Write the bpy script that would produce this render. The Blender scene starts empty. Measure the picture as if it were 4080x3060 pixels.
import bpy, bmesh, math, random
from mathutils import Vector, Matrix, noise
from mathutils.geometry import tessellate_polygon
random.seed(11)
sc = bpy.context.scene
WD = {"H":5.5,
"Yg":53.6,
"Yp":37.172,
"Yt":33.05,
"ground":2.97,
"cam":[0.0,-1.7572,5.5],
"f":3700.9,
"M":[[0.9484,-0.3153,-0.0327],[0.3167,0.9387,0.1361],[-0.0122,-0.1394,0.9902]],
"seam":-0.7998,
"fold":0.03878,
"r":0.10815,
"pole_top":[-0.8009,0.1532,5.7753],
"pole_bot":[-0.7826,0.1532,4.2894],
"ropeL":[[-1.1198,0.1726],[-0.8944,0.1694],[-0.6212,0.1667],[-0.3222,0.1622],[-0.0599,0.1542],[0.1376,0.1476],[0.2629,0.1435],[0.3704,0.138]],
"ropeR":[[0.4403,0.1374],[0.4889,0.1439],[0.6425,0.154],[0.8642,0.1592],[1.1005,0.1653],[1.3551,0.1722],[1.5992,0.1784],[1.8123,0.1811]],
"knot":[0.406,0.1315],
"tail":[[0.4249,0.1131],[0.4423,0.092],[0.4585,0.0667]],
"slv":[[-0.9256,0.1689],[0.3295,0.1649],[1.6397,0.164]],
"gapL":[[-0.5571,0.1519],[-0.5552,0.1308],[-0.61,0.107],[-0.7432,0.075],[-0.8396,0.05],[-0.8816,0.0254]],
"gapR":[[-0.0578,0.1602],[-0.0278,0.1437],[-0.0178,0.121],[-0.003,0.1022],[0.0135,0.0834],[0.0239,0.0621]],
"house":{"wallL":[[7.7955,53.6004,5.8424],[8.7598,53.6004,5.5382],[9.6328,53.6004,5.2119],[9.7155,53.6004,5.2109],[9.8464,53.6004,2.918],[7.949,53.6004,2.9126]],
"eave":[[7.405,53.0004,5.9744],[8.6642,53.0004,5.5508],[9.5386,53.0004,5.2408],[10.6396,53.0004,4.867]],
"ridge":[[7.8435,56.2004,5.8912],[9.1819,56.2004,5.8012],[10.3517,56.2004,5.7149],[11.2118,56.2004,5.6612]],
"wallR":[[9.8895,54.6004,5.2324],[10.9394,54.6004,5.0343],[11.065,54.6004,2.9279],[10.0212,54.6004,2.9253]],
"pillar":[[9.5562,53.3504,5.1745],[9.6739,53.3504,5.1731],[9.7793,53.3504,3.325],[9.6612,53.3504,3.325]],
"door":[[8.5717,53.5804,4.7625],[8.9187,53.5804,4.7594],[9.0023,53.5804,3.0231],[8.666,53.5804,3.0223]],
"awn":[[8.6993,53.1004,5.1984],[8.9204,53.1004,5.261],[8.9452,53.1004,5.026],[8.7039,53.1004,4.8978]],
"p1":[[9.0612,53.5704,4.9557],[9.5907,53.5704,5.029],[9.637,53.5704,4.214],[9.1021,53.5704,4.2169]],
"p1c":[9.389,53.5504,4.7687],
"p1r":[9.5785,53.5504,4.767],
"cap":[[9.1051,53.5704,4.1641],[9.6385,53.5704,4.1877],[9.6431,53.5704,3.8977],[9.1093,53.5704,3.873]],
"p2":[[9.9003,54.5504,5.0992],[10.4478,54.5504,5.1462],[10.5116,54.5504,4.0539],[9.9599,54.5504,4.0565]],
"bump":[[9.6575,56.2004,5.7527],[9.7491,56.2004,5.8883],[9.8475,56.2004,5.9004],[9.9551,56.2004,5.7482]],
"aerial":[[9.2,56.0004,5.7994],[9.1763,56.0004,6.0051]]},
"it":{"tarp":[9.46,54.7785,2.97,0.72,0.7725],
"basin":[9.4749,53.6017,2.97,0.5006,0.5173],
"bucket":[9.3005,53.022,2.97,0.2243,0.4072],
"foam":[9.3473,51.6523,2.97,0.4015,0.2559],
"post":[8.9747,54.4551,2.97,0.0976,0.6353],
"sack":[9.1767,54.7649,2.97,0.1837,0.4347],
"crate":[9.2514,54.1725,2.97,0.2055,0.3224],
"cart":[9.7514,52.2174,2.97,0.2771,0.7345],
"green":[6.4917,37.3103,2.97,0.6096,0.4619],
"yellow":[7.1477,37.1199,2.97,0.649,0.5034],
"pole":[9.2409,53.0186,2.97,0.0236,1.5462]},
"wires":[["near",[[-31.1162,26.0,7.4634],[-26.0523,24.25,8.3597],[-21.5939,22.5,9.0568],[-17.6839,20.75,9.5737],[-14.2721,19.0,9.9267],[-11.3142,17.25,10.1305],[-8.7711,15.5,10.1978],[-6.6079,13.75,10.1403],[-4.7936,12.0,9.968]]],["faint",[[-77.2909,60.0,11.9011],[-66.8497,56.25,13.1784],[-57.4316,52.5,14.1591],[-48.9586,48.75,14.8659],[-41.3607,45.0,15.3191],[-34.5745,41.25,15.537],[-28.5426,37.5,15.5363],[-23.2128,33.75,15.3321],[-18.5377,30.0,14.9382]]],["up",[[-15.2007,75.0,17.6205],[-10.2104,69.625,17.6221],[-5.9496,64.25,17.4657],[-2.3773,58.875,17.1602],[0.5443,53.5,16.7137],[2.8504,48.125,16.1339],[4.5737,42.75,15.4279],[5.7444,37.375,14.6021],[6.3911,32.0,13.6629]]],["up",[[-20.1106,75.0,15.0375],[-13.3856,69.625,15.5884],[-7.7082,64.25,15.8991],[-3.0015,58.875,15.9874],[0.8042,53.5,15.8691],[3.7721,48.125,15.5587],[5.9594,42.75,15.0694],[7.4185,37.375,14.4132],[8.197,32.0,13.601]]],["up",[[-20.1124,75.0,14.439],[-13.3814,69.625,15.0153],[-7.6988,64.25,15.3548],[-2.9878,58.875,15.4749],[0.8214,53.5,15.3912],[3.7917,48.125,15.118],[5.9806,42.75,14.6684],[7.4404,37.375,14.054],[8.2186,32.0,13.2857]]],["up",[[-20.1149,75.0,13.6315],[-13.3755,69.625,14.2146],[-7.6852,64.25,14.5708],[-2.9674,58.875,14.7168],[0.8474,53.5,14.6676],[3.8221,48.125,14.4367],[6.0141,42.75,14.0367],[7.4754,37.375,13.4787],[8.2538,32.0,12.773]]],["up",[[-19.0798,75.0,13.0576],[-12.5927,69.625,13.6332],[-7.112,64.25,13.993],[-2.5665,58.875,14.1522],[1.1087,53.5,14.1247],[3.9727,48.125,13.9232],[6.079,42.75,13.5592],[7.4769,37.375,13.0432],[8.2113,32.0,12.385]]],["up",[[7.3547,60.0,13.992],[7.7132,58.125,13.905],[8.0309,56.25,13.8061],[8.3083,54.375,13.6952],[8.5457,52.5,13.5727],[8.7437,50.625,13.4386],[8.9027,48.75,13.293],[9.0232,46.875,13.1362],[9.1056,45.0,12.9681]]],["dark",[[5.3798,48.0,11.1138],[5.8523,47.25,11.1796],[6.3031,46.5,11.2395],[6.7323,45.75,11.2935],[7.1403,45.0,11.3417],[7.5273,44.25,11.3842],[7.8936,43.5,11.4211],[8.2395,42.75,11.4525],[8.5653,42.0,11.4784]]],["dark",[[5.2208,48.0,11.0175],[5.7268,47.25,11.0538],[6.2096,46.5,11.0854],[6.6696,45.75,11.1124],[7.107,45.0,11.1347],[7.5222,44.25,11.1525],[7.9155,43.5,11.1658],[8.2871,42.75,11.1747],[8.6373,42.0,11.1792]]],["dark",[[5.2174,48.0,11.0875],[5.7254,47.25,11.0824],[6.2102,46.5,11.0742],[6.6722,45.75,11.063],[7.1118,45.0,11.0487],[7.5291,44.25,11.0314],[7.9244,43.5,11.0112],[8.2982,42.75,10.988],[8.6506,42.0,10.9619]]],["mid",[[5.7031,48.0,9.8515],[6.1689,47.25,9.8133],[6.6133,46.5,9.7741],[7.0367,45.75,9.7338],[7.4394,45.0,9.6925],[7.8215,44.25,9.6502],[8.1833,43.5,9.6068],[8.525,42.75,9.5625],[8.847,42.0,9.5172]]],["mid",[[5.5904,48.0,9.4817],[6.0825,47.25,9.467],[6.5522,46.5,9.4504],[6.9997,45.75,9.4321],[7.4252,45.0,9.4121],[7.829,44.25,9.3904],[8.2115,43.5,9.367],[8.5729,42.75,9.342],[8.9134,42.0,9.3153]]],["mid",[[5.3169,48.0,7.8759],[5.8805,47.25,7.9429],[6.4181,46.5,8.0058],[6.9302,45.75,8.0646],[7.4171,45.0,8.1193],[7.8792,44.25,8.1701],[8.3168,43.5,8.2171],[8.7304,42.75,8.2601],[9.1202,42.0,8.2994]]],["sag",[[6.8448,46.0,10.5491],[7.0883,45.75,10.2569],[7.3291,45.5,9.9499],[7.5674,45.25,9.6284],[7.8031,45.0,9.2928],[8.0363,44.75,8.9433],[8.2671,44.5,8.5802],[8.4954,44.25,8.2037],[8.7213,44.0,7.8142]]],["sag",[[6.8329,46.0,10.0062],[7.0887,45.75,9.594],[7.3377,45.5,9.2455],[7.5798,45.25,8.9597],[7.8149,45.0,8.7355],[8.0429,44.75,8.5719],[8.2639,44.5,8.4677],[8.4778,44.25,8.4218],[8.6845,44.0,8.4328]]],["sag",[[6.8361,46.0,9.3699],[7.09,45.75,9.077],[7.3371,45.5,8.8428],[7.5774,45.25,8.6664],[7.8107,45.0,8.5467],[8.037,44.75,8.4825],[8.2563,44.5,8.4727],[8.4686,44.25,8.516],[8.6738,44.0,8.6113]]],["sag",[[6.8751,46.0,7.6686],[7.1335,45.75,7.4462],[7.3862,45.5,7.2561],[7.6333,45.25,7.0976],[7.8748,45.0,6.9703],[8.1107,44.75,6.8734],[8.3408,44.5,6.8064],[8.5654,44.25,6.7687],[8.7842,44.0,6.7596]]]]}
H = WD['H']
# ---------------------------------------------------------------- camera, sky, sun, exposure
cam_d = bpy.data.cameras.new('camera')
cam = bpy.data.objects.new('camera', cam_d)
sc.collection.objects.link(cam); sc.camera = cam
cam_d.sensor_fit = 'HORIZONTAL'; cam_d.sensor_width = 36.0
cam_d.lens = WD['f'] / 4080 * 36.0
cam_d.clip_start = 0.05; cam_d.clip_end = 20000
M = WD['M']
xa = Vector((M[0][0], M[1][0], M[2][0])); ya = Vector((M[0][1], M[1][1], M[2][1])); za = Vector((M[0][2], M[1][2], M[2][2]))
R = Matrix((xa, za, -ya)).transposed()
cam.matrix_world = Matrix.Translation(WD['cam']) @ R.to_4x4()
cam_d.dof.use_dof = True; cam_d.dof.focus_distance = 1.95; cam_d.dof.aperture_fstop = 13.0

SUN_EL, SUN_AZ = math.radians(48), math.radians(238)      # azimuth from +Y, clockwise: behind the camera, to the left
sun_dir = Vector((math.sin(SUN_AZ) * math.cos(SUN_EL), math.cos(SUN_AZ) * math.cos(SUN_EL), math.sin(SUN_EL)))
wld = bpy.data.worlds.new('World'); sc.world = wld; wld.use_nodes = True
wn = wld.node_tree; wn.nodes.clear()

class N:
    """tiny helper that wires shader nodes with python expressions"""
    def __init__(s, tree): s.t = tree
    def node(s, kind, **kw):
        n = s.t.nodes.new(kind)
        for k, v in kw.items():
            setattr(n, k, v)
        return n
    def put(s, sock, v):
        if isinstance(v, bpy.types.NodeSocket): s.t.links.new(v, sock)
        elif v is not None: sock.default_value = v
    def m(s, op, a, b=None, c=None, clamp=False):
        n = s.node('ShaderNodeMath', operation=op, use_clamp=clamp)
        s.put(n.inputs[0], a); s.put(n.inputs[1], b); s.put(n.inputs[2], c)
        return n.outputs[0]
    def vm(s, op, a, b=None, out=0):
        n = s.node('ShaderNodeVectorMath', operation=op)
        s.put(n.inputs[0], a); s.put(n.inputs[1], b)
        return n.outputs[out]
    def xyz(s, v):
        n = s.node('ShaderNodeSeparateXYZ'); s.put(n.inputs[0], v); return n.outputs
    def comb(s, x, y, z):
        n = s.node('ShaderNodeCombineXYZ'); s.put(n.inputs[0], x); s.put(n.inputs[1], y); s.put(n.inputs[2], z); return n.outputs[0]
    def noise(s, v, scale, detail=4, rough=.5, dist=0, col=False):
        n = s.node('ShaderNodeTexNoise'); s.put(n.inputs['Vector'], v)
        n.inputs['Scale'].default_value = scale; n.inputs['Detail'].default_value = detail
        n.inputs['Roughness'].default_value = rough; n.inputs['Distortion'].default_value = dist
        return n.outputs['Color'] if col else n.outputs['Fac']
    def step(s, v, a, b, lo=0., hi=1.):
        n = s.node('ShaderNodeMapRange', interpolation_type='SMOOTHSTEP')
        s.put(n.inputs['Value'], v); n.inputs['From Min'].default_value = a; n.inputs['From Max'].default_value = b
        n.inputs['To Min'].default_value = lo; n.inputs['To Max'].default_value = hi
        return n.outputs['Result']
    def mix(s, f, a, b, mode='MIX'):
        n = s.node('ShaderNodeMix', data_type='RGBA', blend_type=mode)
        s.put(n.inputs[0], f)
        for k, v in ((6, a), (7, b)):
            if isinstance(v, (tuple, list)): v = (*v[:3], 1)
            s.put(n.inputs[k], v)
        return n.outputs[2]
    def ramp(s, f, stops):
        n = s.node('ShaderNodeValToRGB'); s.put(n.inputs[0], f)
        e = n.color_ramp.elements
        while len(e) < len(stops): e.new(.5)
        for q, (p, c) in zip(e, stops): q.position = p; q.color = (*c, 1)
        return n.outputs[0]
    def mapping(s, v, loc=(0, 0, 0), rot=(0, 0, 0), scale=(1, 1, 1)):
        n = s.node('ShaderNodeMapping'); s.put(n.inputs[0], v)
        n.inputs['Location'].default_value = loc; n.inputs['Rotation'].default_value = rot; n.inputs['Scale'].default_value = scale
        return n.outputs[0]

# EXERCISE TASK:
From the listing above, report the number of lines containing the string "scene", without any accompanying remarks.

# WRITTEN REPLY:
2